Where Will Jobs Be In 3 Years?

Northwest to cut half of mechanics' jobs
Airline seeks to save $176 million a year

Reuters - Updated: 7:42 a.m. ET May 24, 2005

NEW YORK - Northwest Airlines Corp. has proposed firing 2,031, or nearly half of its mechanics, in a bid to save $176 million a year, their union said in a document posted in its Web site (PDF's) on Monday.

The Eagan, Minnesota-based airline also is asking the 2,381 mechanics who would remain to take a cut in their base pay of about 26 percent, the union said.

The fourth-largest U.S. airline is trying to renegotiate contracts with all its unions to trim costs to compensate for higher fuel prices and tough competition from low-cost carriers that have pushed it deeply into the red.

In March, Northwest raised its annual labor cost-saving target to $1.1 billion from $950 million.

The airline is also seeking to eliminate all but 73 of the jobs of its 882 ground operations cleaners, who are also represented by the mechanics' union, the Aircraft Mechanics Fraternal Association (AMFA).

With the cleaners included, Northwest is seeking to cut 2,840 jobs, or 53.6 percent of AMFA's membership of 5,294 at the carrier.

"It's basically just devastation for us," said Ted Ludwig, president of AMFA. "They want us to negotiate 53 percent of our membership away."

Northwest Airlines declined to comment.

"We asked the company if the targeted $176 million annual savings they were seeking from you was their initial extreme position that is typical of negotiations," the union said in a memo to its members dated May 20.

"We were informed that that $176 million in cost savings they have unilaterally imposed on you is neither an extreme nor modified position but the actual amount of money they want from you," the memo said.

Ludwig said the union had not yet responded to the proposal, which he said it views as a bid to intimidate members.

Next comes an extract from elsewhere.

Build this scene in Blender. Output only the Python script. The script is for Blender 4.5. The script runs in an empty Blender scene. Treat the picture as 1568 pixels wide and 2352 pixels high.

The proposed cuts are the latest piece of bad news for mechanics, pilots, flight attendants and other airline industry employees who have seen their living standards slide as leading carriers have slashed their pay and benefits to save money.

Mechanics have been a particular target for job cuts at many traditional airlines, which have found that they can save money by outsourcing maintenance to outside providers who can do the work for cheaper.

Northwest's pilots in November ratified a $265 million concession package that included 15 percent pay cuts.

The airline last year reported an 878 million net loss, part of an estimated $10 billion in industry losses, as surging fuel prices more than offset previous cost savings attempted by the carriers.